Speaking of Jude Law looking like something you want to pick up at a store and lick, have you seen the photo spread from this month's Flaunt? It's all about these zoom shots and the tinyness of pores. It's rather disconcerting. Of course it's not disconcerting to have his face everywhere, but more in that, bugger, is there really only one of him, way.

So I think about her, and there's no way I can believe that life is inherently easier for someone who's that good looking. She just has a whole diferent set of problems, I think.

The same principle is generally applied to the rich, and/or the famous, it's not that they don't have problems, they just have different ones. I quite understand the concept, but as you pointed out, or perhaps I did somewhere, when you first see someone so gorgeous, your first thought is not 'did they have a screwed up childhood?' Inevitably it's this person is too gorgeous/too this/ too that. I believe it's harder to relate to someone who find too beautiful because it's intimidating and intimidation is a form of attack. And people want to protect themselves from attack, so they don't consider the human aspect as much as they might with someone they don't find as intimidating, i.e. as beautiful.

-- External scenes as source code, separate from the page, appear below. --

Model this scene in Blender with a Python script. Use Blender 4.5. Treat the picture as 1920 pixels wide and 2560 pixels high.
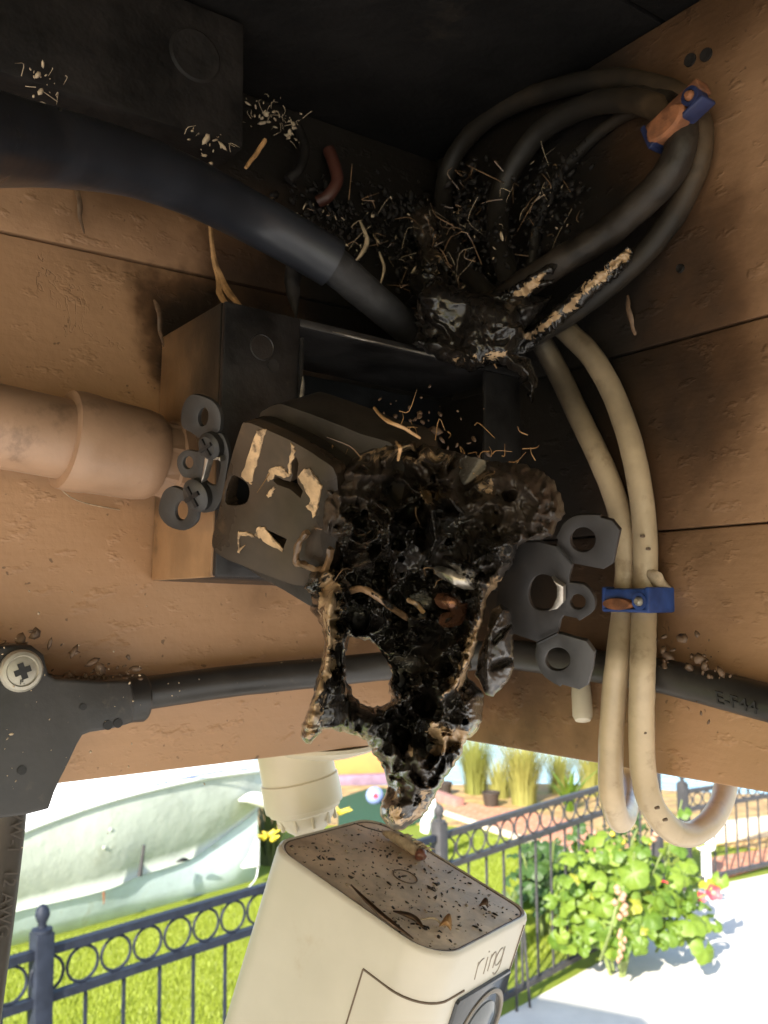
import bpy, bmesh, math, random
import numpy as np
from mathutils import Vector, Matrix
from mathutils import noise as mnoise
random.seed(7); rng = np.random.default_rng(7)
sc = bpy.context.scene
COL = sc.collection
for o in list(bpy.data.objects): bpy.data.objects.remove(o)

# ------------------------------------------------------------------ camera, sky, sun, exposure
PITCH, ROLL, EYE = 5.6, 0.5, 2.6
FPX = 2300.0
_p, _r = math.radians(PITCH), math.radians(ROLL)
FW = np.array([0, math.cos(_p), math.sin(_p)])
_u0 = np.array([0, -math.sin(_p), math.cos(_p)]); _r0 = np.array([1.0, 0, 0])
RT = _r0*math.cos(_r) - _u0*math.sin(_r)
UP = _u0*math.cos(_r) + _r0*math.sin(_r)
O = np.array([0, 0, EYE])
cam = bpy.data.cameras.new('camera'); camo = bpy.data.objects.new('camera', cam); COL.objects.link(camo)
M = Matrix(((RT[0], UP[0], -FW[0], 0), (RT[1], UP[1], -FW[1], 0), (RT[2], UP[2], -FW[2], EYE), (0, 0, 0, 1)))
camo.matrix_world = M
cam.sensor_fit = 'VERTICAL'; cam.sensor_height = 36; cam.lens = FPX/2560*36
cam.clip_start = 0.01; cam.clip_end = 3000
cam.dof.use_dof = True; cam.dof.focus_distance = 0.20; cam.dof.aperture_fstop = 48
sc.camera = camo

SUN_AZ, SUN_EL = 205.0, 30.0            # compass direction the sun stands in (clockwise from +Y), height
w = bpy.data.worlds.new('World'); sc.world = w; w.use_nodes = True
nt = w.node_tree
for n in list(nt.nodes): nt.nodes.remove(n)
sky = nt.nodes.new('ShaderNodeTexSky'); sky.sky_type = 'NISHITA'; sky.sun_disc = False
sky.sun_elevation = math.radians(SUN_EL); sky.sun_rotation = math.radians(SUN_AZ)
bg = nt.nodes.new('ShaderNodeBackground'); bg.inputs['Strength'].default_value = 0.13
wo = nt.nodes.new('ShaderNodeOutputWorld')
nt.links.new(sky.outputs[0], bg.inputs[0]); nt.links.new(bg.outputs[0], wo.inputs[0])
sl = bpy.data.lights.new('sun', 'SUN'); sl.energy = 4.2; sl.angle = math.radians(0.53); sl.color = (1, 0.94, 0.84)
so = bpy.data.objects.new('sun', sl); COL.objects.link(so)
_az, _el = math.radians(SUN_AZ), math.radians(SUN_EL)
SUNV = Vector((math.sin(_az)*math.cos(_el), math.cos(_az)*math.cos(_el), math.sin(_el)))
so.rotation_euler = (-SUNV).to_track_quat('-Z', 'Y').to_euler(); so.location = (0, -3, 6)
sc.view_settings.view_transform = 'Standard'; sc.view_settings.look = 'None'
sc.view_settings.exposure = 1.75; sc.view_settings.gamma = 1; sc.view_settings.use_curve_mapping = False
sc.render.engine = 'CYCLES'; sc.cycles.use_denoising = True
sc.cycles.max_bounces = 10; sc.cycles.diffuse_bounces = 5; sc.cycles.glossy_bounces = 4
sc.cycles.sample_clamp_indirect = 8

# ------------------------------------------------------------------ survey helpers (where things stand)
S = 0.65                                  # near-field metres per survey unit
def ray(u, v): return FW + RT*((u-960)/FPX) - UP*((v-1280)/FPX)
def P(u, v, d): return O + ray(u, v)*(d*S)
def onplane(u, v, p0, n):
    r = ray(u, v); return O + r*(float((np.asarray(p0)-O) @ n)/float(r @ n))
def ground(u, v, z=0.0): return onplane(u, v, (0, 0, z), np.array([0, 0, 1.0]))
A1 = math.radians(53.6)
D1 = np.array([math.sin(A1), math.cos(A1), 0]); D2 = np.array([-math.cos(A1), math.sin(A1), 0])
ZV = np.array([0, 0, 1.0])
N1 = np.array([D1[1], -D1[0], 0]); N2 = -D1      # faces of left and right beam, towards the viewer
C = P(1105, 1500, 0.5); C[2] = EYE               # inside corner
def LB(u, v, off=0.0): return onplane(u, v, C + N1*off*S, N1)
def RB(u, v, off=0.0): return onplane(u, v, C + N2*off*S, N2)
ZTOP, ZBOT = EYE + 0.25*S, EYE - 0.072*S

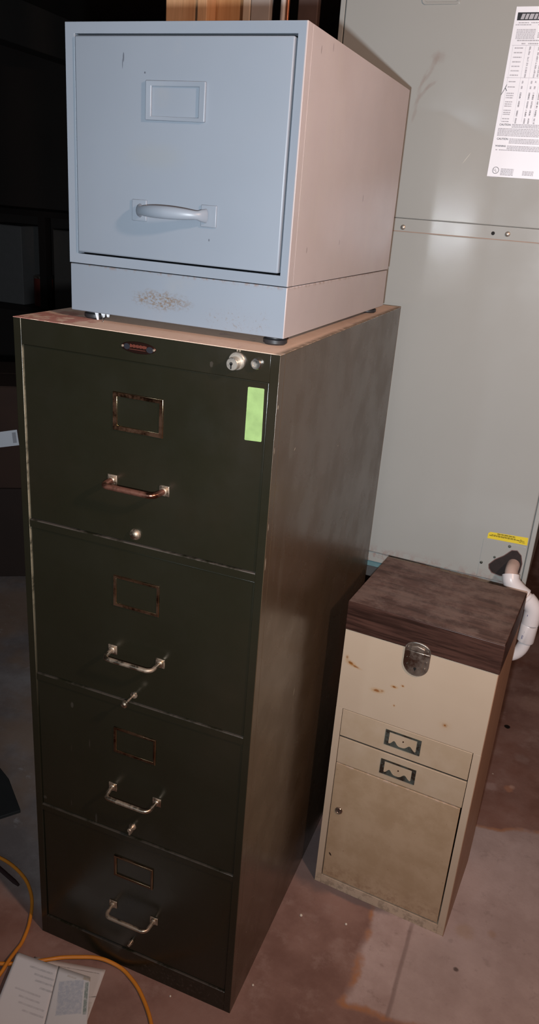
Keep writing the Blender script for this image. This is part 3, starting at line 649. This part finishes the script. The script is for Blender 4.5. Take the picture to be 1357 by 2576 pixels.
# condensate access plate with ragged opening
ap = MB(); hole = [(.2400, .7400), (.2418, .7300), (.2500, .7200), (.2700, .7165), (.2960, .7200), (.3130, .7350), (.3145, .7600), (.3090, .7800), (.2980, .7905), (.2860, .7885), (.2700, .7700), (.2520, .7560)]
cxm, czm = .272, .750
outp = []
for x, z_ in hole:
    a = math.atan2(z_-czm, x-cxm); dx, dz_ = math.cos(a), math.sin(a)
    s_ = min(((.3190-cxm)/dx if dx > 0 else (.2172-cxm)/dx) if abs(dx) > 1e-6 else 9, ((.8020-czm)/dz_ if dz_ > 0 else (.7030-czm)/dz_) if abs(dz_) > 1e-6 else 9)
    outp.append([cxm+dx*s_, czm+dz_*s_])
for corner in ((.2172, .8020), (.3190, .8020), (.3190, .7030), (.2172, .7030)):
    j = min(range(len(outp)), key=lambda i: (outp[i][0]-corner[0])**2+(outp[i][1]-corner[1])**2); outp[j] = list(corner)
ap.ring([(x, hz_(z_)) for x, z_ in outp], [(x, hz_(z_)) for x, z_ in hole], -.0030, -.0018, -.0030)
apo = ap.build('access_plate', MAT['hvac'], lw, smooth=False)
op = MB().prism([(x, hz_(z_)) for x, z_ in hole], -.0022, -.0019); opo = op.build('dark_opening', plain('hole_shade_dark', (0.022, 0.014, 0.013), .8, var=.5, scale=80), apo)  # flat dark sheet stands in for the shade inside the hole
tn = MB().tube([(x, -.0028, hz_(z_)) for x, z_ in hole+hole[:1]], .0011, 8); tn.build('torn_rim', plain('torn_foil_rim', (0.16, 0.09, 0.08), .5, var=.5, scale=120), apo)
for u, z_ in ((.2790, .7968), (.2217, .7405), (.2500, .7620)):
    MB().lathe([(.0036 if u != .25 else .002, 0), (.0030, .0016), (.0008, .0022)], (u, -.0030, hz_(z_)), n=16).build('screw', MAT['grey_metal'], apo)
# condensate pipe with trap
pr = MB(); OFF = .055
P = [(.2955, .02, .755), (.2955, -.030, .752), (.2965, -OFF, .7445), (.3020, -OFF-.003, .7330), (.3200, -OFF-.004, .7180), (.3400, -OFF-.004, .7060)]
pipe = thing('drain_pipe', 'white plastic drain pipe with trap behind the beige file cabinet', 'pipe', (.5, .80, 0), -.03)
def seg(name, pts, r, mat=MAT['pvc'], parent=pipe, n=22):
    return MB().tube(pts, r, n).build(name, mat, parent)
stub = [(.2960, -.0035, .7530), (.2960, -.035, .7520), (.2975, -.050, .7470), (.2990, -.058, .7400)]
seg('outlet_stub', bezier(stub, 5), .0150, MAT['primer'])
seg('elbow', bezier([(.2975, -.054, .7480), (.3000, -.060, .7380), (.3075, -.062, .7280), (.3230, -.062, .7150), (.3380, -.062, .7060)], 7), .0198)
seg('pipe_run', bezier([(.3330, -.062, .7090), (.3440, -.062, .7010)], 3), .0150, MAT['primer'])
seg('elbow', bezier([(.3380, -.062, .7050), (.3520, -.062, .6930), (.3610, -.062, .6800), (.3625, -.062, .6650), (.3620, -.062, .6420)], 7), [.0165]*3+[.0198]*26)
seg('coupling', [(.3620, -.062, .6400), (.3615, -.062, .6385), (.3600, -.062, .5955), (.3598, -.062, .5940)], [.0180, .0196, .0196, .0186])
seg('trap_bend', bezier([(.3600, -.062, .6000), (.3590, -.062, .5850), (.3530, -.062, .5660), (.3410, -.062, .5510), (.3250, -.062, .5440), (.3080, -.062, .5470), (.2960, -.062, .5580), (.2920, -.062, .5750)], 7), .0148)
seg('riser', [(.2920, -.062, .5700), (.2920, -.062, .6200)], .0148)
seg('return_run', bezier([(.2920, -.062, .6180), (.2880, -.062, .6330), (.2700, -.062, .6380), (.20, -.062, .6380), (.05, -.062, .6380)], 6), .0148)
seg('down_pipe', bezier([(.07, -.062, .6380), (.045, -.062, .6340), (.035, -.062, .6200), (.035, -.062, .50), (.035, -.062, .0)], 5), .0148)
for z0, z1, uo in ((.6180, .6260, -.006), (.6050, .6150, -.009), (.6660, .6700, -.007)):
    im = MB()
    for q in range(3):
        a0 = -2.15+q*.12
        im.box((.3610+uo-.0016+q*.0022, -.0801, z0), (.3610+uo-.0004+q*.0022, -.0785, z1))
    im.build('printed_mark', MAT['pvc_ink'], pipe, smooth=False)
# steel stand
s = thing('equipment_stand', 'dark steel angle stand holding up the grey air handler', 'stand', (.5, .80, 0), -.03)
for (u, v) in ((-.25, .03), (.27, .03), (-.25, .50), (.27, .50)):
    MB().box((u-.018, v-.018, 0), (u+.018, v+.018, .625)).build('leg', MAT['steel'], s, bevel=.001)
fr = MB()
for a_, b_ in (((-.268, .012, .625), (.288, .048, .655)), ((-.268, .482, .625), (.288, .518, .655)), ((-.268, .048, .625), (-.232, .482, .655)), ((.252, .048, .625), (.288, .482, .655))): fr.box(a_, b_)
fr.build('top_frame', MAT['steel'], s, bevel=.001)

# ------------------------------------------------------------------ lumber standing behind the cabinets
def post(name, x0, x1, y0, y1, mat, label, cat, group=None, z1=ZC-.002):
    o = MB().box((x0, y0, 0), (x1, y1, z1)).build(name, mat, bevel=.0025); return tag(o, label, cat, group)
post('wall_stud', -.1945, -.1120, .820, .860, MAT['pine'], 'pale pine stud, leftmost of the lumber above the blue-grey cabinet', 'lumber')
post('wall_stud', -.1105, -.0860, .812, .860, MAT['pine'], 'narrow knotty pine edge beside the leftmost pale stud', 'lumber')
post('wall_stud', -.0920, -.0180, .862, .900, MAT['pine_dark'], 'darker amber pine stud set back between the pale pieces', 'lumber')
post('wood_strip', -.0158, .0030, .850, .870, plain('pale_wood', (0.62, 0.47, 0.34), .6), 'thin pale wooden strip beside the grey-brown board', 'lumber')
post('board', .0040, .0505, .850, .872, MAT['grey_board'], 'grey-brown upright board right of the pine studs', 'board')
tag(MB().lathe([(.0060, .0), (.0060, ZC-.002)], (.0885, .835, 0), axis='z', n=14).build('white_pipe', plain('off_white_tube', (0.62, 0.55, 0.50), .4)), 'thin off-white tube standing beside a copper one', 'pipe')
tag(MB().lathe([(.0040, .0), (.0040, ZC-.002)], (.0990, .835, 0), axis='z', n=14).build('copper_pipe', plain('dull_copper', (0.42, 0.15, 0.07), .35, .6)), 'thin dull copper tube rising behind the cabinets', 'pipe')
post('board', .1090, .1560, .870, .892, MAT['brown_board'], 'dark brown upright board between copper tube and air handler', 'board')

# ------------------------------------------------------------------ floor clutter
def F2(p, z): return (p[0], p[1], z)
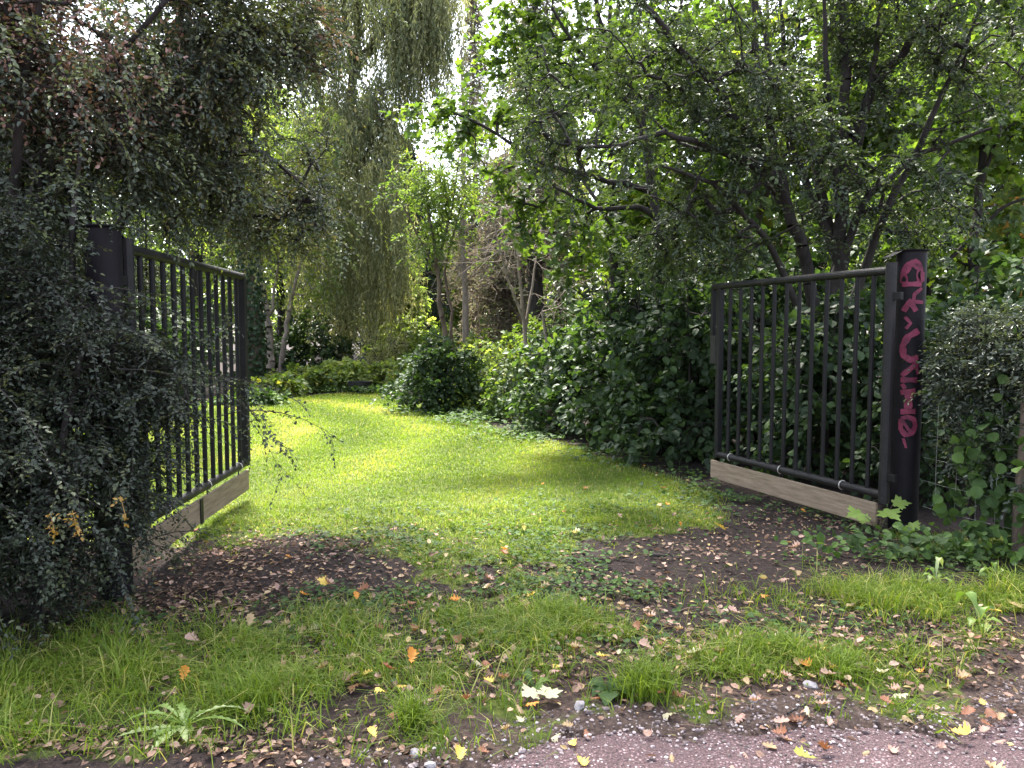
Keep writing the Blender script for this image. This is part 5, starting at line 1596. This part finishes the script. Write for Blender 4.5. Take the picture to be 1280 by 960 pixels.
rosette('dock_plant', 'pale leafy weed in the grass near the right edge', 1225, 780, [(100, .18, .09, 1.3), (200, .16, .07, .6), (330, .14, .06, .5), (60, .15, .08, 1.2), (270, .13, .06, .4)], 'dande', 4, .7, .8)
rosette('dock_plant', 'row of small green weeds at the foot of the wooden fence post', 1245, 722, [(180, .2, .05, 1.0), (120, .18, .05, 1.6), (80, .2, .04, 1.8), (10, .18, .05, .8), (220, .18, .05, .7)], 'dande', 5, .6, .8)
rosette('dock_plant', 'small dark weed in the verge left of the cream maple leaf', 668, 858, [(190, .12, .07, .6), (140, .11, .07, .8), (30, .12, .07, .8), (300, .1, .06, .5)], 'cover', 6, .8, .8)


def maple_seedling():
    g = on_ground(1098, 668)
    g[2] = 0
    rng = np.random.default_rng(31)
    root = thing('maple_seedling', 'pale maple seedling with large lobed leaves at the right gate foot', 'plant', g)
    w, l = MB(), MB()
    heads = [((.0, -.06, .2), .17, (.3, -.8, -.15)), ((-.14, .0, .17), .14, (-.9, -.3, -.1)), ((.12, .02, .24), .13, (.9, -.2, .1)), ((-.05, .05, .1), .11, (-.5, .4, 0)), ((.18, -.1, .1), .12, (.6, -.7, -.1))]
    for p, s, d in heads:
        p = g + np.array(p)
        w.tubes(np.array([[g + [0, 0, -.01], (g + p) / 2 + [0, 0, .03], p]]), np.array([[.004, .003, .002]]), 5)
        l.leaves(MAPLE, p[None], np.array([d], float), np.array([[0, -.5, .9]]), s, 1.25, np.array([.6]))
    w.build('stem', M['bark_mid'], root, g)
    l.build('leaves', M['dande'], root, g)


maple_seedling()


def misc():
    rng = np.random.default_rng(14)
    v, f = icosa()

    def blob(name, label, cat, x, y, sc, mat, seed, flat=0):
        r = np.random.default_rng(seed)
        bm = bpy.data.meshes.new(name)
        import bmesh
        b = bmesh.new()
        bmesh.ops.create_icosphere(b, subdivisions=3, radius=1)
        g = on_ground(x, y); g[2] = float(ground_z(g[None, :2])[0])
        planes = unit(r.standard_normal((9, 3)))
        for q in b.verts:
            p = np.array(q.co)
            k = 1 + .3 * float(wob(p, 1.3, seed)) + .1 * float(wob(p, 3.3, seed))
            p = p * k
            for pl in planes:
                p = p - pl * max(float(p @ pl) - .72, 0)
            q.co = Vector(p * np.array(sc))
            q.co.z = max(q.co.z, -sc[2] * .4)
        b.to_mesh(bm); b.free()
        o = link(name, bm, M[mat])
        o.location = g + [0, 0, sc[2] * .3]
        o.rotation_euler.z = r.uniform(0, 6)
        tag(o, label, cat)
    blob('stone', 'light grey angular stone on the verge beside the cream leaf', 'stone', 724, 882, (.034, .024, .024), 'stone', 1)
    blob('stone', 'pale stone at the gravel edge right of the large tussock', 'stone', 942, 873, (.024, .02, .024), 'stone', 2)
    blob('stone', 'small dark grey stone on the gravel by a twig', 'stone', 519, 942, (.025, .02, .022), 'stone', 3)
    blob('stone', 'small whitish stone at the bottom edge left of the yellow leaf', 'stone', 538, 952, (.022, .02, .02), 'stone', 4)
    blob('stone', 'flat brown stone lying among the ivy in the gateway', 'stone', 683, 706, (.09, .06, .015), 'bark_mid', 5)
    blob('stone', 'bluish stone at the far right gravel edge', 'stone', 1015, 857, (.035, .02, .02), 'stone', 6)
    blob('stone', 'white stone alone on the gravel at the bottom right', 'stone', 1218, 952, (.022, .018, .016), 'stone', 7)
    # twigs
    for (x0, y0, x1, y1, r, lab) in ((488, 947, 530, 928, .004, 'thin dark twig on the gravel beside the small tussock'), (513, 826, 552, 818, .007, 'short dark stick on the soil behind the glowing leaf'), (985, 893, 1008, 882, .005, 'crooked grey twig on the verge at right'),
                                     (1015, 800, 1040, 808, .007, 'flat pale bark piece in the right verge'), (556, 897, 580, 890, .004, 'short twig behind the small tussock'), (812, 693, 842, 697, .014, 'dark stick half sunk in the right soil patch')):
        a, b = on_ground(x0, y0, .015), on_ground(x1, y1, .015)
        t = np.linspace(0, 1, 6)[:, None]
        P = a * (1 - t) + b * t + rng.standard_normal((6, 3)) * r * .9 + UP * .006
        m = MB().tubes(P[None], (r * np.linspace(1, .5, 6))[None], 7, caps=True)
        o = m.build('twig', M['bark'] if r > .0045 else M['bark_mid'], None, a, smooth=True)
        o.location = a
        tag(o, lab, 'twig')
    # stalk with leaf-like cap
    # far border: black tub and stumps
    g = on_ground(450, 491)
    root = MB()
    n = 24
    zs = [0, .24, .3, .3, .27]; rs = [.22, .25, .26, .23, .22]
    a = np.linspace(0, 2 * np.pi, n, endpoint=False)
    V = np.array([[g[0] + r * np.cos(t) * 1.25, g[1] + r * np.sin(t) * .8, z] for z, r in zip(zs, rs) for t in a])
    q = np.array([[k * n + i, k * n + (i + 1) % n, (k + 1) * n + (i + 1) % n, (k + 1) * n + i] for k in range(4) for i in range(n)])
    root.add(V, [q, np.array([[4 * n + i for i in range(n)]])])
    o = root.build('planter_tub', M['black'], None, g)
    o.location = g
    tag(o, 'low black tub at the far edge of the lawn', 'tub')
    for (x, y0, y1, w, Y, lab) in ((495, 475, 449, .17, 23.0, 'dark square-cut stump among bright plants, the left one'), (511, 473, 448, .15, 23.6, 'dark stump beside the rounded bush, the right one')):
        p0 = at(x, y0, Y); h = at(x, y1, Y)[2]
        m = MB()
        zz = np.array([-.05, .2, h * .6, h - .02, h])
        P = np.stack([np.full(5, p0[0]), np.full(5, Y), zz], -1)
        m.tubes(P[None], np.array([[w * 1.25, w * 1.05, w, w, w * .9]]), 9, caps=True)
        b = np.array([p0[0], Y, 0])
        o = m.build('tree_stump', M['stump'], None, b)
        o.location = b
        tag(o, lab, 'stump', 'dark stumps beyond the lawn')


misc()


# ------------------------------------------------------------------ light, sky, camera
SUN_DIR = unit(np.array([-.22, .62, 1.35]))
elev = math.asin(SUN_DIR[2]); az = math.atan2(SUN_DIR[0], SUN_DIR[1])
w = bpy.data.worlds.new('World')
SC.world = w
w.use_nodes = True
nt = w.node_tree
nt.nodes.clear()
out = nt.nodes.new('ShaderNodeOutputWorld')
bg = nt.nodes.new('ShaderNodeBackground')
sky = nt.nodes.new('ShaderNodeTexSky')
sky.sky_type = 'NISHITA'
sky.sun_disc = False
sky.sun_elevation = elev
sky.sun_rotation = az
sky.air_density = 1.0
sky.dust_density = 3.0
hs = nt.nodes.new('ShaderNodeHueSaturation')      # thin bright cloud veil takes most of the blue out
hs.inputs['Saturation'].default_value = .5
hs.inputs['Value'].default_value = 1.15
nt.links.new(sky.outputs[0], hs.inputs['Color'])
nt.links.new(hs.outputs[0], bg.inputs['Color'])
bg.inputs['Strength'].default_value = .14
nt.links.new(bg.outputs[0], out.inputs[0])
sl = bpy.data.lights.new('sun', 'SUN')
sl.energy = 4.8
sl.angle = math.radians(8)
sl.color = (1, .95, .84)
so = bpy.data.objects.new('sun', sl)
COL.objects.link(so)
so.rotation_euler = Vector(SUN_DIR).to_track_quat('Z', 'Y').to_euler()
so.location = (10, 12, 20)

cam = bpy.data.cameras.new('camera')
cam.sensor_width = 36
cam.lens = 36 * F_PX / 1280
cam.clip_start = .05
cam.clip_end = 600
co = bpy.data.objects.new('camera', cam)
COL.objects.link(co)
co.location = (0, 0, CAM_H)
co.rotation_euler = (math.pi / 2 - PITCH, 0, 0)
SC.camera = co
vs = SC.view_settings
vs.view_transform = 'Standard'
vs.look = 'None'
vs.exposure = 2.42
vs.gamma = 1
vs.use_curve_mapping = False

DENOISE = True
cy = SC.cycles
cy.use_denoising = DENOISE
try:
    cy.denoiser = 'OPENIMAGEDENOISE'
except Exception:
    pass
cy.max_bounces = 7
cy.diffuse_bounces = 4
cy.glossy_bounces = 2
cy.transmission_bounces = 4
cy.transparent_max_bounces = 4
cy.caustics_reflective = False
cy.caustics_refractive = False
cy.use_adaptive_sampling = True
cy.adaptive_threshold = .01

[identity profile] serialkarma.livejournal.com 2004-01-27 07:27 pm (UTC)(link)
I believe it's harder to relate to someone who find too beautiful because it's intimidating and intimidation is a form of attack. And people want to protect themselves from attack, so they don't consider the human aspect as much as they might with someone they don't find as intimidating, i.e. as beautiful.

This is a very good point, and it can also apply to not just the beautiful, rich and/or famous, but anyone who has, you know, more of something. Intellect, for instance--something similar often happens with kids who are smarter than the others and do better in school, which is something I can relate to a lot more easily.

And then there's the question of why exactly it is we find beauty intimidating, and that's a whole 'nother issue, I suspect.

Speaking of Jude Law looking like something you want to pick up at a store and lick, have you seen the photo spread from this month's Flaunt?

No, but now I will have to go look for it, because I can be as highbrow and theoretical as the next geek, but when it comes down to it, I'm all about the staring and the drooling.